Quote the whole listing word for word. Do not include the pictures.

→ Dataset extract
┌────────

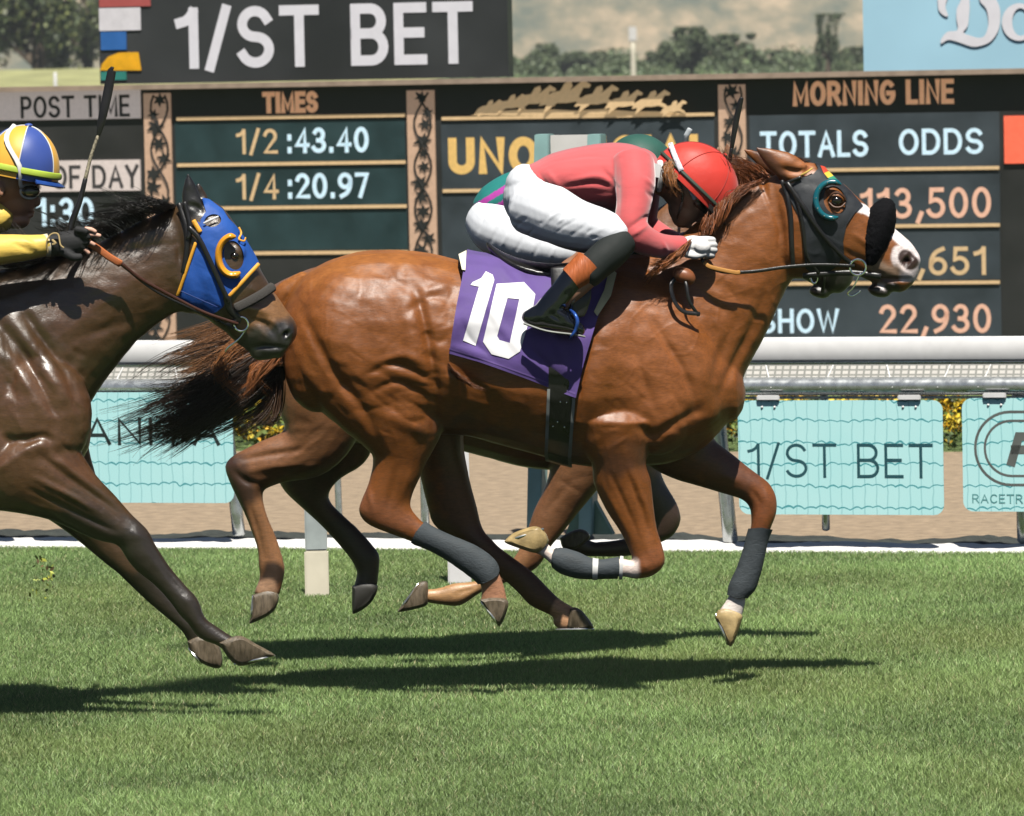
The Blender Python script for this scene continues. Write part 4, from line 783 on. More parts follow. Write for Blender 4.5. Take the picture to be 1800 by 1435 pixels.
# off-side tendon relief on the reaching foreleg
sculpt(me1, [([(1320, 860), (1335, 885), (1325, 915)], 5, -.005, .2), ([(1345, 860), (1352, 895)], 6, .005, .2), ([(1310, 850), (1270, 835)], 8, .004, .2)])
CH = (.215, .067, .0115)
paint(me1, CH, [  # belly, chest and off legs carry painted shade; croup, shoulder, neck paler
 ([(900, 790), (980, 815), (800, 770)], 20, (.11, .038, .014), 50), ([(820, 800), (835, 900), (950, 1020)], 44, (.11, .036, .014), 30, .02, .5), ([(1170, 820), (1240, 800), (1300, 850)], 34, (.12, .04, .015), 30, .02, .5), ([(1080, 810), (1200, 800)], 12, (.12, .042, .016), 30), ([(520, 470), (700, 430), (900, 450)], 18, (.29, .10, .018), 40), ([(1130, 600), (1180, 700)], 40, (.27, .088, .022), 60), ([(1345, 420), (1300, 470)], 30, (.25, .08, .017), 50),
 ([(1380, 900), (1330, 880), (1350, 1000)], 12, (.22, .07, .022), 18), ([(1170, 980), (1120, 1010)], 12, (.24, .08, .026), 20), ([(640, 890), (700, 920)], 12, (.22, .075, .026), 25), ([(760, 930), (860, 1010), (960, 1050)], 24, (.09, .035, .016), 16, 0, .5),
 ([(1300, 1055), (1290, 1088)], 24, (.75, .66, .60), 6, .0, .5), ([(1105, 1000), (1080, 998), (1000, 990), (960, 965)], 17, (.75, .62, .55), 7, -.5, 0), ([(870, 1030), (866, 1050)], 22, (.42, .2, .11), 12, -.5, 0), ([(990, 1075), (985, 1100), (1010, 1095)], 20, (.55, .30, .16), 5, 0, .5),
 ([(1512, 366), (1530, 372), (1560, 397), (1580, 418), (1600, 436)], 7.5, (.82, .76, .74), 3), ([(1598, 432), (1610, 455), (1606, 482), (1590, 484)], 10, (.82, .72, .70), 4), ([(1578, 440), (1576, 460), (1585, 478)], 6, (.80, .70, .67), 4),
 ([(1592, 453), (1600, 462)], 12, (.04, .018, .014), 3), ([(1530, 500), (1565, 514)], 16, (.02, .014, .013), 7), ([(1548, 499), (1556, 505), (1566, 503)], 4, (.75, .68, .66), 3), ([(1562, 505), (1570, 510)], 6, (.02, .015, .015), 3), ([(1500, 486), (1560, 490)], 6, (.12, .06, .04), 8), ([(1540, 470), (1572, 480)], 9, (.22, .14, .09), 10),
 ([(1335, 265), (1372, 312)], 8, (.10, .035, .014), 8), ([(1393, 300), (1422, 294)], 8, (.34, .12, .04), 6)])
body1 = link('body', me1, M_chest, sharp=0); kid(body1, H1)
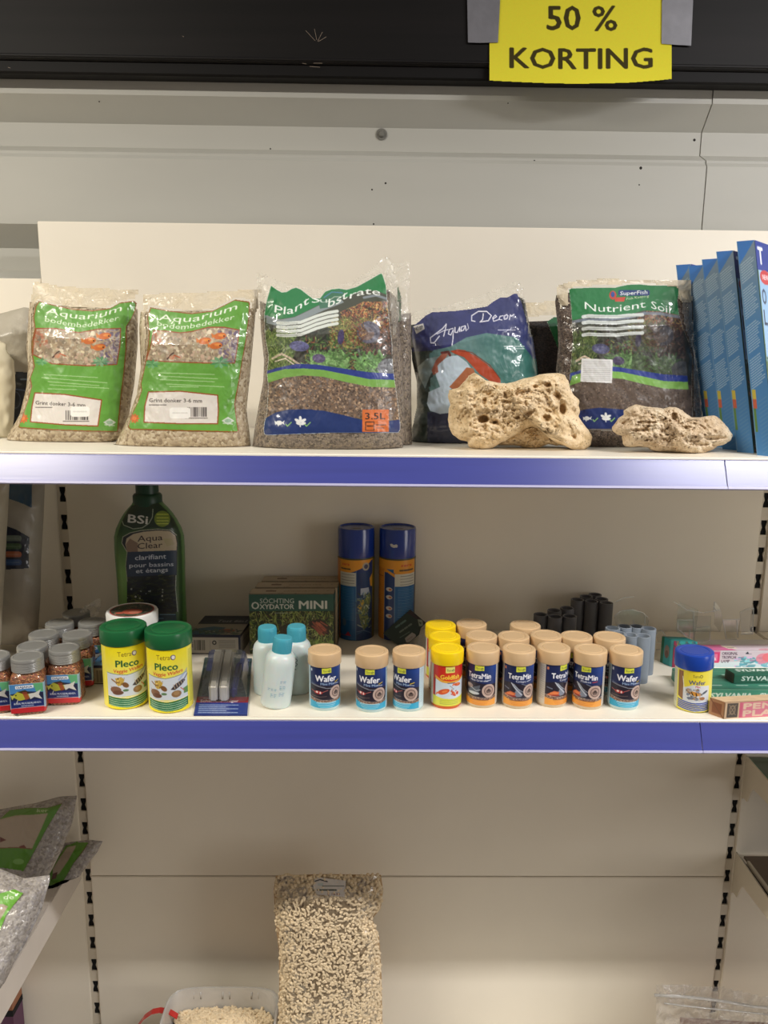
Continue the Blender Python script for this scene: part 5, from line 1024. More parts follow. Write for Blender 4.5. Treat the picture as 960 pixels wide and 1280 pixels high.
sheet('printed_text',ra,lambda X,Y:cyl_pos(.0219,.062,0)(X+7,Y),PR_CAN,m1,world=False)
x,y=topat(370.5,778,BH,.027); m2=mbottle(x,y,-.1,'milky white bottle with turquoise cap and dark hand written mark, right rear of the three')
ra=Ras(-8,0,8,34,2.,(222,232,228)); ra.rrect(-4,5,4,26,3,(176,196,200),.5); ra.line([(-1,9),(2,9),(3,12),(0,14),(3,17),(1,20),(-2,19)],.8,(60,80,90)); ra.line([(-4,21),(-2,25),(1,25)],.8,(60,80,90)); ra.line([(2,3),(3,7)],.7,(60,120,130)); ra.A=(np.abs(ra.I-np.array([222,232,228.])).sum(-1)>20)
sheet('hand_written_mark',ra,lambda X,Y:cyl_pos(.0219,.066,0)(X+2,Y),PR_CAN,m2,world=False)
# ------------------------------------------------------------------ green hang card
gc=empty('hang_card',(-.022,-.083,Z2),0,'dark green card with white price sticker tilted on its corner before the blue capped cans','card')
P0=np.array((-.02,-.088,Z2)); NN=(-.12,-.9,.42)
def slab(name,pts,mat,par,P0,NN,th=.001,lift=0.):
    N=np.array(NN,float); N/=np.linalg.norm(N); f=[onP(x,y,P0,N,lift) for x,y in pts]; n=len(f); V=f+[p-N*th for p in f]
    dv=np.cross(N,(0,0,1.)); dv/=np.linalg.norm(dv); up=np.cross(dv,N); tr=tessellate_polygon([[Vector((float(p@dv),float(p@up),0)) for p in f]])
    return MB().add(V,[tuple(t) for t in tr]+[tuple(n+i for i in t) for t in tr]+[(i,(i+1)%n,n+(i+1)%n,n+i) for i in range(n)]).build(name,mat,par,world=True)
gp=[(512.7,761.8),(532.5,778.4),(526,785),(524,793),(512,803.4),(497,806),(487,799),(479,791.5)]
slab('card_back',gp,PM('card_green_dark',(34,52,38),rough=.45),gc,P0,NN,.0012)
ra=Ras(477,760,535,808,2.2,(32,50,38)); ra.A=ra.pmask([(512.7,762.3),(531.8,778.4),(525.5,785),(523.5,793),(512,803),(497.3,805.4),(487,798.5),(479.8,791.5)])
ra.poly([(505,764),(512.5,761),(533,778),(530,780)],(48,30,34)); ra.small(495,507,784,2.4,(110,140,130),5,.8,-.7); ra.small(500,514,790,2.2,(130,140,126),6,.8,-.7); ra.small(500,512,797,1,(120,140,120),3,.8,-.6); ra.poly([(522,774),(528,775),(529,782),(524,783)],(140,150,130)); ra.poly([(523,777),(527,778),(526,781)],(60,80,60))
ra.poly([(506,798),(515,790.5),(519.5,793),(520,796.5),(512,803.5),(508,803)],(172,164,154)); ra.small(509,516,800,.8,(120,90,90),4,.8,-.7)
sheet('card_print',ra,lambda X,Y:onP(X,Y,P0,NN,.0003),PR_BOX,gc)
ra=Ras(520,764,562,812,.8); ra.A=ra.pmask([(533,777),(545,768),(556,768),(562,776),(562,812),(520,812),(522,796)]); sheet('clear_sleeve',ra,lambda X,Y:onP(X,Y,P0,NN,.002*(fbm(X/6,Y/6,3)-.5)-.003),M_FILMD,gc)
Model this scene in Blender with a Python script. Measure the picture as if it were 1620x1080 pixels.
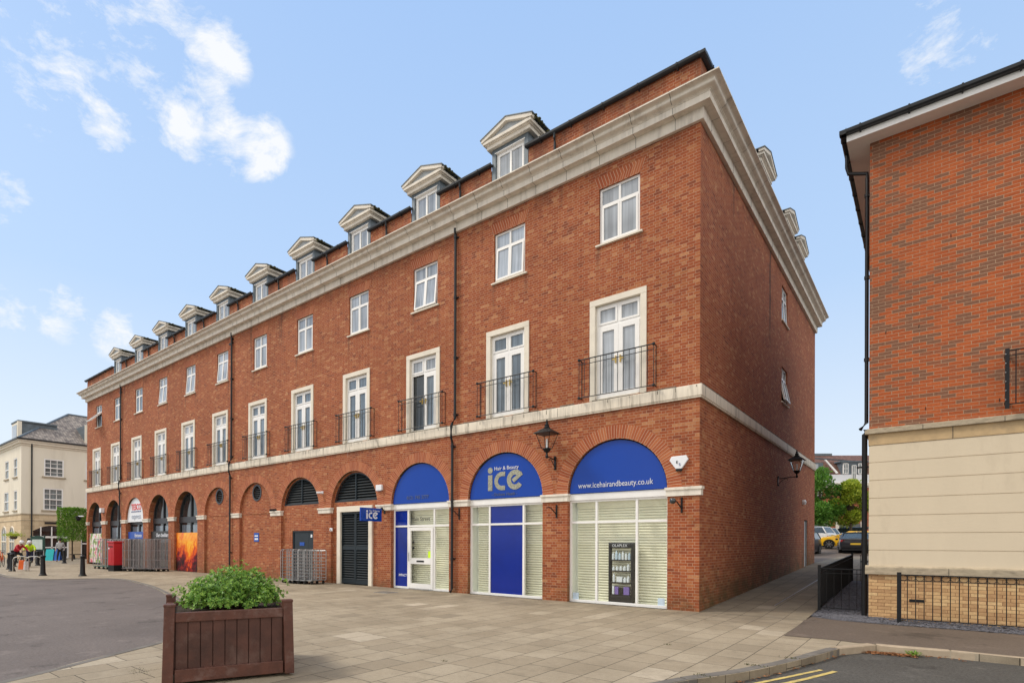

└────────

→ Response
The Blender Python script for this scene continues. Write part 4, from line 783 on. More parts follow. Write for Blender 4.5. Take the picture to be 1800 by 1435 pixels.
# off-side tendon relief on the reaching foreleg
sculpt(me1, [([(1320, 860), (1335, 885), (1325, 915)], 5, -.005, .2), ([(1345, 860), (1352, 895)], 6, .005, .2), ([(1310, 850), (1270, 835)], 8, .004, .2)])
CH = (.215, .067, .0115)
paint(me1, CH, [  # belly, chest and off legs carry painted shade; croup, shoulder, neck paler
 ([(900, 790), (980, 815), (800, 770)], 20, (.11, .038, .014), 50), ([(820, 800), (835, 900), (950, 1020)], 44, (.11, .036, .014), 30, .02, .5), ([(1170, 820), (1240, 800), (1300, 850)], 34, (.12, .04, .015), 30, .02, .5), ([(1080, 810), (1200, 800)], 12, (.12, .042, .016), 30), ([(520, 470), (700, 430), (900, 450)], 18, (.29, .10, .018), 40), ([(1130, 600), (1180, 700)], 40, (.27, .088, .022), 60), ([(1345, 420), (1300, 470)], 30, (.25, .08, .017), 50),
 ([(1380, 900), (1330, 880), (1350, 1000)], 12, (.22, .07, .022), 18), ([(1170, 980), (1120, 1010)], 12, (.24, .08, .026), 20), ([(640, 890), (700, 920)], 12, (.22, .075, .026), 25), ([(760, 930), (860, 1010), (960, 1050)], 24, (.09, .035, .016), 16, 0, .5),
 ([(1300, 1055), (1290, 1088)], 24, (.75, .66, .60), 6, .0, .5), ([(1105, 1000), (1080, 998), (1000, 990), (960, 965)], 17, (.75, .62, .55), 7, -.5, 0), ([(870, 1030), (866, 1050)], 22, (.42, .2, .11), 12, -.5, 0), ([(990, 1075), (985, 1100), (1010, 1095)], 20, (.55, .30, .16), 5, 0, .5),
 ([(1512, 366), (1530, 372), (1560, 397), (1580, 418), (1600, 436)], 7.5, (.82, .76, .74), 3), ([(1598, 432), (1610, 455), (1606, 482), (1590, 484)], 10, (.82, .72, .70), 4), ([(1578, 440), (1576, 460), (1585, 478)], 6, (.80, .70, .67), 4),
 ([(1592, 453), (1600, 462)], 12, (.04, .018, .014), 3), ([(1530, 500), (1565, 514)], 16, (.02, .014, .013), 7), ([(1548, 499), (1556, 505), (1566, 503)], 4, (.75, .68, .66), 3), ([(1562, 505), (1570, 510)], 6, (.02, .015, .015), 3), ([(1500, 486), (1560, 490)], 6, (.12, .06, .04), 8), ([(1540, 470), (1572, 480)], 9, (.22, .14, .09), 10),
 ([(1335, 265), (1372, 312)], 8, (.10, .035, .014), 8), ([(1393, 300), (1422, 294)], 8, (.34, .12, .04), 6)])
body1 = link('body', me1, M_chest, sharp=0); kid(body1, H1)
Continue the Blender Python script for this scene: part 5, from line 1024. More parts follow. Write for Blender 4.5. Treat the picture as 960 pixels wide and 1280 pixels high.
sheet('printed_text',ra,lambda X,Y:cyl_pos(.0219,.062,0)(X+7,Y),PR_CAN,m1,world=False)
x,y=topat(370.5,778,BH,.027); m2=mbottle(x,y,-.1,'milky white bottle with turquoise cap and dark hand written mark, right rear of the three')
ra=Ras(-8,0,8,34,2.,(222,232,228)); ra.rrect(-4,5,4,26,3,(176,196,200),.5); ra.line([(-1,9),(2,9),(3,12),(0,14),(3,17),(1,20),(-2,19)],.8,(60,80,90)); ra.line([(-4,21),(-2,25),(1,25)],.8,(60,80,90)); ra.line([(2,3),(3,7)],.7,(60,120,130)); ra.A=(np.abs(ra.I-np.array([222,232,228.])).sum(-1)>20)
sheet('hand_written_mark',ra,lambda X,Y:cyl_pos(.0219,.066,0)(X+2,Y),PR_CAN,m2,world=False)
# ------------------------------------------------------------------ green hang card
gc=empty('hang_card',(-.022,-.083,Z2),0,'dark green card with white price sticker tilted on its corner before the blue capped cans','card')
P0=np.array((-.02,-.088,Z2)); NN=(-.12,-.9,.42)
def slab(name,pts,mat,par,P0,NN,th=.001,lift=0.):
    N=np.array(NN,float); N/=np.linalg.norm(N); f=[onP(x,y,P0,N,lift) for x,y in pts]; n=len(f); V=f+[p-N*th for p in f]
    dv=np.cross(N,(0,0,1.)); dv/=np.linalg.norm(dv); up=np.cross(dv,N); tr=tessellate_polygon([[Vector((float(p@dv),float(p@up),0)) for p in f]])
    return MB().add(V,[tuple(t) for t in tr]+[tuple(n+i for i in t) for t in tr]+[(i,(i+1)%n,n+(i+1)%n,n+i) for i in range(n)]).build(name,mat,par,world=True)
gp=[(512.7,761.8),(532.5,778.4),(526,785),(524,793),(512,803.4),(497,806),(487,799),(479,791.5)]
slab('card_back',gp,PM('card_green_dark',(34,52,38),rough=.45),gc,P0,NN,.0012)
ra=Ras(477,760,535,808,2.2,(32,50,38)); ra.A=ra.pmask([(512.7,762.3),(531.8,778.4),(525.5,785),(523.5,793),(512,803),(497.3,805.4),(487,798.5),(479.8,791.5)])
ra.poly([(505,764),(512.5,761),(533,778),(530,780)],(48,30,34)); ra.small(495,507,784,2.4,(110,140,130),5,.8,-.7); ra.small(500,514,790,2.2,(130,140,126),6,.8,-.7); ra.small(500,512,797,1,(120,140,120),3,.8,-.6); ra.poly([(522,774),(528,775),(529,782),(524,783)],(140,150,130)); ra.poly([(523,777),(527,778),(526,781)],(60,80,60))
ra.poly([(506,798),(515,790.5),(519.5,793),(520,796.5),(512,803.5),(508,803)],(172,164,154)); ra.small(509,516,800,.8,(120,90,90),4,.8,-.7)
sheet('card_print',ra,lambda X,Y:onP(X,Y,P0,NN,.0003),PR_BOX,gc)
ra=Ras(520,764,562,812,.8); ra.A=ra.pmask([(533,777),(545,768),(556,768),(562,776),(562,812),(520,812),(522,796)]); sheet('clear_sleeve',ra,lambda X,Y:onP(X,Y,P0,NN,.002*(fbm(X/6,Y/6,3)-.5)-.003),M_FILMD,gc)
Model this scene in Blender with a Python script. Measure the picture as if it were 1620x1080 pixels.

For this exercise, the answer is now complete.